Ethiopia’s other important cities of trade and industry are: Awassa, Dire Dawa, Gondar, Dessie, Nazareth, Jimma, Harar, Bahir Dar, Mekele, Debere Markos and Nekemte. All these towns are connected to Addis Ababa by asphalt, highway and gravel roads, and most of them have good infrastructural facilities, such as first class hotels and airports. The Ethio-Djibouti railway connects Dire Dawa to the capital.

Local Time

Ethiopia is three hours ahead of Greenwich Mean Time. The 12-hour clock is sometimes used locally, and this can be confusing to visitors. The day starts with the sunrise i.e. the first cycle starts with “one O’clock” at 7 A.M. and goes on to “12 O’clock” at 6 P.M. The second cycle starts at 7 P.M. “one O’clock” and goes on to 6 A.M. “12 O’clock”.

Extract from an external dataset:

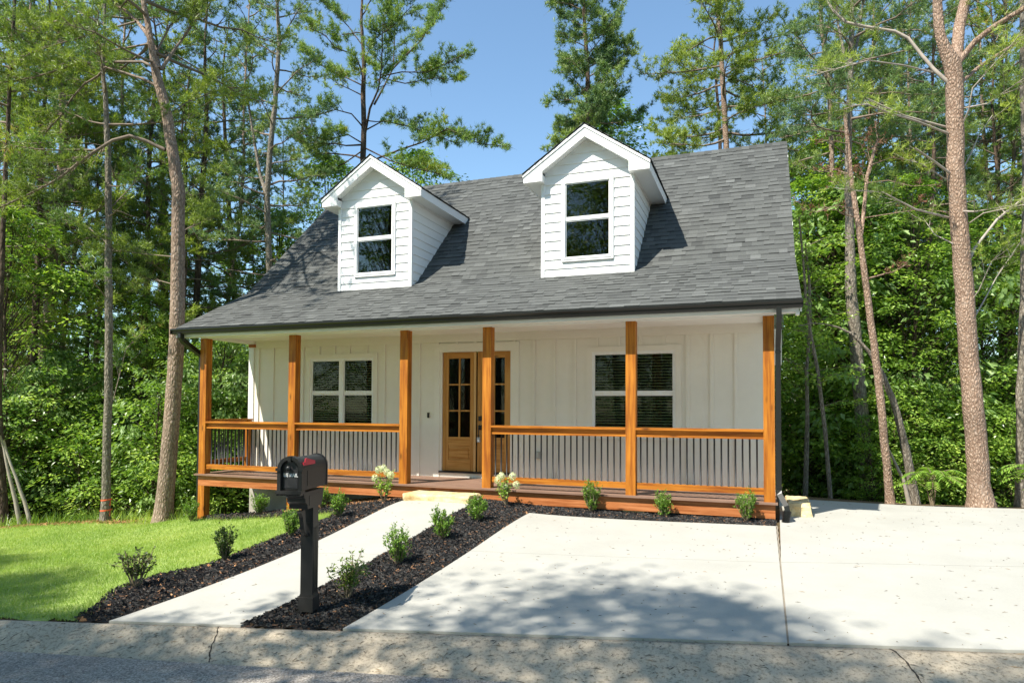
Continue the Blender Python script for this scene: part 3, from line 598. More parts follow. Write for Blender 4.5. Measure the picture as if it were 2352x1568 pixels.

Ethiopia follows a slightly modified version of the Julian calendar, which consists of twelve months of thirty days each and a thirteenth month of five days (six days in a leap year). The calendar is eight years behind the Western (Gregorian) calendar from 11 September to 31 December and seven years in the rest of the year. The Ethiopian New Year is celebrated on the eleventh day of September. September 11, 2007, or 1 Meskerem 2000 (Ethiopian Calendar) marked the beginning of the Ethiopian third millennium.